Check and "short" lookup could be inlined.

Inlining a short lookup is not cost free as the binary size would increase which makes for more icache pressure and it slows down for positions further away.

Also in the current state of the compiler (no mid stack inlining) it complicates the compiler and makes the bytes package function special since the optimization with intrinsics would not recognize when the code is copied from the bytes package to somewhere else.

I think that when it is known that the position is usually found early the pre check by range loop optimization is good and easy to make explicitly in the code when profiling determines it matters at that call site.
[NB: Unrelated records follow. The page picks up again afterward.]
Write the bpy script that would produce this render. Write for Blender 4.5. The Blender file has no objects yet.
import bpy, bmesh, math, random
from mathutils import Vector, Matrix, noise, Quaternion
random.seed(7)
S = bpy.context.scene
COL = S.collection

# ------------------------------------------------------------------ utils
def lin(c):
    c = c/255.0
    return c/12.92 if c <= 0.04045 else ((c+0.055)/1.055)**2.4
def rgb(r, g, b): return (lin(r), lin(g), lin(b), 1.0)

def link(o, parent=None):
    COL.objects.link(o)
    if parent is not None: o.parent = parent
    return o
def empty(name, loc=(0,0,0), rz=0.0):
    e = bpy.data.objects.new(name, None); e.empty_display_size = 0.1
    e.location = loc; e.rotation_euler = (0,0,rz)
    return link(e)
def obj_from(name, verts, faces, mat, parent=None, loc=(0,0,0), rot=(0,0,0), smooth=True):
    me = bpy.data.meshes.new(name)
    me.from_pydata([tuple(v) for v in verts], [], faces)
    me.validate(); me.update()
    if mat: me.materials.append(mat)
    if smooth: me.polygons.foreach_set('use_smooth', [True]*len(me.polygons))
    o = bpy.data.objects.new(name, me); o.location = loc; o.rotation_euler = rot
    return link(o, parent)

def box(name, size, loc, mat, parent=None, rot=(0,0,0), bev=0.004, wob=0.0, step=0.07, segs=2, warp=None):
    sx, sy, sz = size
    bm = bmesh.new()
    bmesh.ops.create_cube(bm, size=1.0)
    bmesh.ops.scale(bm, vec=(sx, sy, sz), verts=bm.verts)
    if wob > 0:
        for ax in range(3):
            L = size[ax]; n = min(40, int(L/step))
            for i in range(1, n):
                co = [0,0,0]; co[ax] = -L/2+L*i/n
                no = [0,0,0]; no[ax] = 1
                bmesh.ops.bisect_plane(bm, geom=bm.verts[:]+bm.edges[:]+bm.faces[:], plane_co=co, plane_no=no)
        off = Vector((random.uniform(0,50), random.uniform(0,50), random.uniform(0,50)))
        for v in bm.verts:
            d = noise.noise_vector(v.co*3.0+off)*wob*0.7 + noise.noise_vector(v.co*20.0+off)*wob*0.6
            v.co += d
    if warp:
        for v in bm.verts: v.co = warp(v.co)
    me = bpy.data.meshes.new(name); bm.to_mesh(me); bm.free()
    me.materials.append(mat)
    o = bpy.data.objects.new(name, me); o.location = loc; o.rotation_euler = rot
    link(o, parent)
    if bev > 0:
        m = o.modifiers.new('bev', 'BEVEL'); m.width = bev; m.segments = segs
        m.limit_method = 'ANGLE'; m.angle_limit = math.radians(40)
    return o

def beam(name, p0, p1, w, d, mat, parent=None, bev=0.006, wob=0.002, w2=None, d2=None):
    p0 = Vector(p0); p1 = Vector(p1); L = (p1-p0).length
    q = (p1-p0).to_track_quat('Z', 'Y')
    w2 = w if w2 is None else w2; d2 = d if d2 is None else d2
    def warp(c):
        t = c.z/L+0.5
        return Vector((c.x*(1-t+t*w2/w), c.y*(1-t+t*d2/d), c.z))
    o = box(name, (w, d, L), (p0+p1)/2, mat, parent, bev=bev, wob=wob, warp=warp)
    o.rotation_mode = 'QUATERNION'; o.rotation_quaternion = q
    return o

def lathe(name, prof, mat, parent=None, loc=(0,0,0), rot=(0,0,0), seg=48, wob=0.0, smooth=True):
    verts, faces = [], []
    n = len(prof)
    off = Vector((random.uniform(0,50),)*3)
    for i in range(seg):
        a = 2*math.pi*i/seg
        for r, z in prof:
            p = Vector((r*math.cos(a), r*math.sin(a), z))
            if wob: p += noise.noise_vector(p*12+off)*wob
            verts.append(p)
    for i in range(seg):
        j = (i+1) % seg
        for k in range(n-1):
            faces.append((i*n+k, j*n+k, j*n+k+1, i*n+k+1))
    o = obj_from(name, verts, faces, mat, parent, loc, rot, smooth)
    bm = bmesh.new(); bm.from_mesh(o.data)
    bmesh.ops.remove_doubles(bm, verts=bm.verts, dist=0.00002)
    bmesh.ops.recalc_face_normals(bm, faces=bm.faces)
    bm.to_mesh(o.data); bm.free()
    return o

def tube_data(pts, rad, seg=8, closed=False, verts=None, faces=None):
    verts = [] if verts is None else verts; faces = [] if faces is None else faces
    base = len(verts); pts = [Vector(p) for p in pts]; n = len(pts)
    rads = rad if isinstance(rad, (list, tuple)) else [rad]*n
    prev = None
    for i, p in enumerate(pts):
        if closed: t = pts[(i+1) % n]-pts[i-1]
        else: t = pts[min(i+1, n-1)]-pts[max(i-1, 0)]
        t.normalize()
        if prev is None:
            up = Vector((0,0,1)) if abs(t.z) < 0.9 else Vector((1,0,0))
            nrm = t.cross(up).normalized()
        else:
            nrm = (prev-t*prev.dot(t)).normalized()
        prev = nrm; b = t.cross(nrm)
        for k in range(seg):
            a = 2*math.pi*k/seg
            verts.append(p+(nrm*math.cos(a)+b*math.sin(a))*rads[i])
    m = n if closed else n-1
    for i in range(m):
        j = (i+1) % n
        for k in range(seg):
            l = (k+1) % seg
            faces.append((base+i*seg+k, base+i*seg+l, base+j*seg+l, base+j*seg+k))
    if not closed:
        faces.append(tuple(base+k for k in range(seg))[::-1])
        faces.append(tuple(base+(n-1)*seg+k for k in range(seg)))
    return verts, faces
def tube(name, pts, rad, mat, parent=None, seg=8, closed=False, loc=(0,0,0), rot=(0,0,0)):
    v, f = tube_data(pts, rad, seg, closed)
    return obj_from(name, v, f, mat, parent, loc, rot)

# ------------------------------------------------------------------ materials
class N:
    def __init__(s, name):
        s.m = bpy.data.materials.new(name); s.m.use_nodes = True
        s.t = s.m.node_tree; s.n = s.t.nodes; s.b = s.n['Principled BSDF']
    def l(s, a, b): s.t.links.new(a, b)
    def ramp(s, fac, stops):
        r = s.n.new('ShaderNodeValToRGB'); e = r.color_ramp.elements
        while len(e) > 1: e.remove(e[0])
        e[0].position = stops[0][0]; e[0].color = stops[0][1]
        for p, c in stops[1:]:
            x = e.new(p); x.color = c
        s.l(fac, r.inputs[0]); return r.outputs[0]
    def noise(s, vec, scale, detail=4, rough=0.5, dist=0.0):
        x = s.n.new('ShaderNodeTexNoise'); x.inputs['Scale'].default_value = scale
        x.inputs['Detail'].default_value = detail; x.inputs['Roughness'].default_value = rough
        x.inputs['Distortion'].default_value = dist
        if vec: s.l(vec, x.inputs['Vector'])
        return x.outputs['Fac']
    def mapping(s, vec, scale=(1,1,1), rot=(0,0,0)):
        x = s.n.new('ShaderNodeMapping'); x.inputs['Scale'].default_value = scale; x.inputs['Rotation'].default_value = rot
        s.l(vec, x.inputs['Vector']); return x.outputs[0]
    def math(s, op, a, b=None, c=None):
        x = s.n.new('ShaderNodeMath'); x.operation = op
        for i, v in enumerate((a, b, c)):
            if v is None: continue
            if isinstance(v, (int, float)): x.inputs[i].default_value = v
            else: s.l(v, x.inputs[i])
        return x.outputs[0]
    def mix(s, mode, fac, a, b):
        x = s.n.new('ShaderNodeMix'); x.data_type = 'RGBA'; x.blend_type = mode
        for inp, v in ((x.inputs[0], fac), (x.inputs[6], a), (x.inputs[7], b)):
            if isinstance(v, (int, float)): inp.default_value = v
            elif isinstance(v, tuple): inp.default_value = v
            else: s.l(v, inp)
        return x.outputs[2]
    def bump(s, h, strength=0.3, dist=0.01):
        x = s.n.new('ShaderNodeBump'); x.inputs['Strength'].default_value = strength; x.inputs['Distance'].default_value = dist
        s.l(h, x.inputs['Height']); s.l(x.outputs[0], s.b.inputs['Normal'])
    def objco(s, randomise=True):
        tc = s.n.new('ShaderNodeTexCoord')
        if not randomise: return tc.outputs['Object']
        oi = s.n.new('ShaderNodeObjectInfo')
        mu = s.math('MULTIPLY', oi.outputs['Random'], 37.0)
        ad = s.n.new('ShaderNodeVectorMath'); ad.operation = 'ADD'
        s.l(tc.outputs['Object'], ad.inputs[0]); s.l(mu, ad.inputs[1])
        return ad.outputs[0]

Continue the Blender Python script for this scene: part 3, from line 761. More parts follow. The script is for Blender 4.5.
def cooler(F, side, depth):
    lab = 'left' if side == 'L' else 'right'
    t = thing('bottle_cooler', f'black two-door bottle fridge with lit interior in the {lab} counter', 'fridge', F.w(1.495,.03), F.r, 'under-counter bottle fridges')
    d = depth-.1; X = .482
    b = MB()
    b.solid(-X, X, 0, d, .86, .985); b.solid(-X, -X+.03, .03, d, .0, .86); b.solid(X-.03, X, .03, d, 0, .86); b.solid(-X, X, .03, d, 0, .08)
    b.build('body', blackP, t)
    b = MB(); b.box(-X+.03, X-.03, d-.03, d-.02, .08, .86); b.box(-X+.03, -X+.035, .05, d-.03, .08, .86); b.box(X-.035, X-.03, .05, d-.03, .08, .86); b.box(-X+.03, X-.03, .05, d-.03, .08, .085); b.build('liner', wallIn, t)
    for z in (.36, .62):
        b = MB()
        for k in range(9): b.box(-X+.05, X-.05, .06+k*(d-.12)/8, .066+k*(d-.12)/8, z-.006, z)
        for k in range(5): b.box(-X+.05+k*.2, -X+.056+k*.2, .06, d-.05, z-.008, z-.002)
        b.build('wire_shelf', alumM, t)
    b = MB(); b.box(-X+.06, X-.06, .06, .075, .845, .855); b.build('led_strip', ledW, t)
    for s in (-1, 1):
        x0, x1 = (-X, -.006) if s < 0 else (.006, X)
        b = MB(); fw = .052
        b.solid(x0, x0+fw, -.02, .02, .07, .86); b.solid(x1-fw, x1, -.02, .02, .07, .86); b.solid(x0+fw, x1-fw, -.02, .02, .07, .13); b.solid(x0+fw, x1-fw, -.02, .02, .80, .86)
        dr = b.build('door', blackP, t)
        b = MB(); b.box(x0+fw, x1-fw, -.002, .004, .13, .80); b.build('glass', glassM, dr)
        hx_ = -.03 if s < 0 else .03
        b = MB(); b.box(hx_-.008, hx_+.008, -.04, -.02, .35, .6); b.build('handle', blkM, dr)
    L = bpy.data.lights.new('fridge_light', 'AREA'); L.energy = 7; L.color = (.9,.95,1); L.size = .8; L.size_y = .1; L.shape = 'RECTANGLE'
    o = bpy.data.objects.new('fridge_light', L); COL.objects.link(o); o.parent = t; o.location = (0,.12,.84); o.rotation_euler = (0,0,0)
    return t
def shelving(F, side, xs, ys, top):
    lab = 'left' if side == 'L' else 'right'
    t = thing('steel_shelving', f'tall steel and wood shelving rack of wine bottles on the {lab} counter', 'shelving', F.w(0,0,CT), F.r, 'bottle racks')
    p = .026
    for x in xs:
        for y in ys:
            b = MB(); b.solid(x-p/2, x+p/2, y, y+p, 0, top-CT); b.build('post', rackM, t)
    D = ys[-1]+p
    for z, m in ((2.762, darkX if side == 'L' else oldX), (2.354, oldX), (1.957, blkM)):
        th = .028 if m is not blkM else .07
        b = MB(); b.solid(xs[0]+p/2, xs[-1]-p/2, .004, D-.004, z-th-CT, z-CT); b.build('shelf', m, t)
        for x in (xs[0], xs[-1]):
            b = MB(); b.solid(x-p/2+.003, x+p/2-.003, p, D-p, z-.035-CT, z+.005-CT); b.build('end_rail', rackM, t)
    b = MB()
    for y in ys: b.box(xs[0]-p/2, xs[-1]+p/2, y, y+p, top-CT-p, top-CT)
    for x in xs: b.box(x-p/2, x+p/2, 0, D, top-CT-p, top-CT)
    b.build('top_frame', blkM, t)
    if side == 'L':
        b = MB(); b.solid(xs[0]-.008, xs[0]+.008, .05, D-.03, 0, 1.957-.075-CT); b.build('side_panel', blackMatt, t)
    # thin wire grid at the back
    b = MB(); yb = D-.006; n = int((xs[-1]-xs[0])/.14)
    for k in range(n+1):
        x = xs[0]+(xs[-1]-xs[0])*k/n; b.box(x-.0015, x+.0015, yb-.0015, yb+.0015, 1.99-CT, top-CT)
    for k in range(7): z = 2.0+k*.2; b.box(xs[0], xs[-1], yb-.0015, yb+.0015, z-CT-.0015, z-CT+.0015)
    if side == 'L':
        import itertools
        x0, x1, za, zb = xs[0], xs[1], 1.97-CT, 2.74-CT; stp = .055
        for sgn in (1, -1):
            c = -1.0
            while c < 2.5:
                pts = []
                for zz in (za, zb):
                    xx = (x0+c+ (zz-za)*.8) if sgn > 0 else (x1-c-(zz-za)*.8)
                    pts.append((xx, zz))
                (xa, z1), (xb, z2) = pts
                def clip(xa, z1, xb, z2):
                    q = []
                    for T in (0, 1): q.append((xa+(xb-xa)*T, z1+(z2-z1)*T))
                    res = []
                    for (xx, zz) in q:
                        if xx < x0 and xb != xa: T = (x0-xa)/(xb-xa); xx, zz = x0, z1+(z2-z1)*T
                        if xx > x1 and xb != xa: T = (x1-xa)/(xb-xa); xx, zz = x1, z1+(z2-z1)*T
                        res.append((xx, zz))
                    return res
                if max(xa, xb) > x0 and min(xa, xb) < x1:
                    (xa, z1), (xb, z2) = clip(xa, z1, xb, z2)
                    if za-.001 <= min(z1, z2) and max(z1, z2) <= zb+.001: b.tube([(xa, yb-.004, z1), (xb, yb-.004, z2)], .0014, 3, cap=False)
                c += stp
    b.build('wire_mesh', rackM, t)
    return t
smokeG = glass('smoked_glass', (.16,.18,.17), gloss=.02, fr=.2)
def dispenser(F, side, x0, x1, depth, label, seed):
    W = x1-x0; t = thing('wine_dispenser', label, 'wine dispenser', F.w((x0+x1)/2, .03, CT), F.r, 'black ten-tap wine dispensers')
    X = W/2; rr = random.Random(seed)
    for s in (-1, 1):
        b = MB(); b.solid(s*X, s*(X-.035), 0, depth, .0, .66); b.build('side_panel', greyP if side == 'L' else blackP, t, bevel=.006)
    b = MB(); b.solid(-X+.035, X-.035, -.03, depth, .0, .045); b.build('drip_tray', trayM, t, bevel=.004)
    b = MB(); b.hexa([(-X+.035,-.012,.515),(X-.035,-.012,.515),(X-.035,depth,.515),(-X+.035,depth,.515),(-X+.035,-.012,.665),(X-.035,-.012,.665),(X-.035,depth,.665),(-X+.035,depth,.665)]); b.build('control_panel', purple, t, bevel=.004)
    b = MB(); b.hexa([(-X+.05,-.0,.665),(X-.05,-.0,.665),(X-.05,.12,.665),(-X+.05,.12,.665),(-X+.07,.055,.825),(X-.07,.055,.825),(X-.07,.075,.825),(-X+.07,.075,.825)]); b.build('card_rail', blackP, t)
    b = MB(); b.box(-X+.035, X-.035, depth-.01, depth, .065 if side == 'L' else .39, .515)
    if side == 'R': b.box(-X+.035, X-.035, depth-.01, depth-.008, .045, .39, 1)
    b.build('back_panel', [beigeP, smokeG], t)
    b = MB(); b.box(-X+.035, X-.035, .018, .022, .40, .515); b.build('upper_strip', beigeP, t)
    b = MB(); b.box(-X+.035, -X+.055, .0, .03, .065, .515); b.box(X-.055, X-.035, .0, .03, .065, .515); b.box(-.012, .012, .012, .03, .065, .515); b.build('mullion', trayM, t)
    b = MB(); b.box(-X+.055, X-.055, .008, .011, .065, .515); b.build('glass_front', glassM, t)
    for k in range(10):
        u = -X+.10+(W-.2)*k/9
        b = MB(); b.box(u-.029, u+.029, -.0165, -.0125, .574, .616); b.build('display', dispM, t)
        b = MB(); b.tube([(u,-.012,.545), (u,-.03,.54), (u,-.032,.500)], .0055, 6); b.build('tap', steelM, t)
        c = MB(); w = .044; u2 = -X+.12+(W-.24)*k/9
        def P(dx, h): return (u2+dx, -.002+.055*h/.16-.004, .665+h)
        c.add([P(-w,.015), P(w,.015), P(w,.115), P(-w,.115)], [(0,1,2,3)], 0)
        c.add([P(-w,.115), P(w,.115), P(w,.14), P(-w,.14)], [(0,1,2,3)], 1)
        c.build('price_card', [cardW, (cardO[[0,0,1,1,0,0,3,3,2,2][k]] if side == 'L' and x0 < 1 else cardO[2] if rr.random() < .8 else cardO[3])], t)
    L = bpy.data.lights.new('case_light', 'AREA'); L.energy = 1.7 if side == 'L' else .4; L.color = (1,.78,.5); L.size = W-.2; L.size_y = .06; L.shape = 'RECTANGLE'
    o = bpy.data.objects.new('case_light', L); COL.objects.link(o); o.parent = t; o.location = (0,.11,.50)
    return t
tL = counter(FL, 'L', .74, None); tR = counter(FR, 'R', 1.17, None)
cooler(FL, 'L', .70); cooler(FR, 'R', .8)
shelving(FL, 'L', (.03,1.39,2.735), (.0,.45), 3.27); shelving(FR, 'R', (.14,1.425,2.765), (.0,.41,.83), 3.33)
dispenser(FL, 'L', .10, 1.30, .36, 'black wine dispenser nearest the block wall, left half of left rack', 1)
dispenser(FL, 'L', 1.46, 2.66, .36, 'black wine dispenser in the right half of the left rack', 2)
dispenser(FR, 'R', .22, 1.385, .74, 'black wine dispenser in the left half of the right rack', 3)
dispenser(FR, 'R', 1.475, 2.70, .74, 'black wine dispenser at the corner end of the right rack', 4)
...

If there are performance improvements left to make small lookups a bit faster within the code or in the generated instructions inside the index function that would be great to find out.

When I remove the inlining the difference goes away:

func BenchmarkLoopNoInline(b *testing.B) {
	for n := 0; n < b.N; n++ {
		for i := 0; i < repeat; i++ {
			pos := indexByte(data, '\t')
			if pos != position {
				b.Fatalf("Wrong position %d, %d expected", pos, position)
			}
		}
	}
}

//go:noinline
func indexByte(data []byte, ch byte) int {
	pos := -1
	for j, c := range data {
		if c == ch {
			pos = j
			break
		}
	}
	return pos
}

So I think we're mostly measuring call overhead here. I don't see any real opportunity for making the assembly better (but please, prove me wrong if you see something).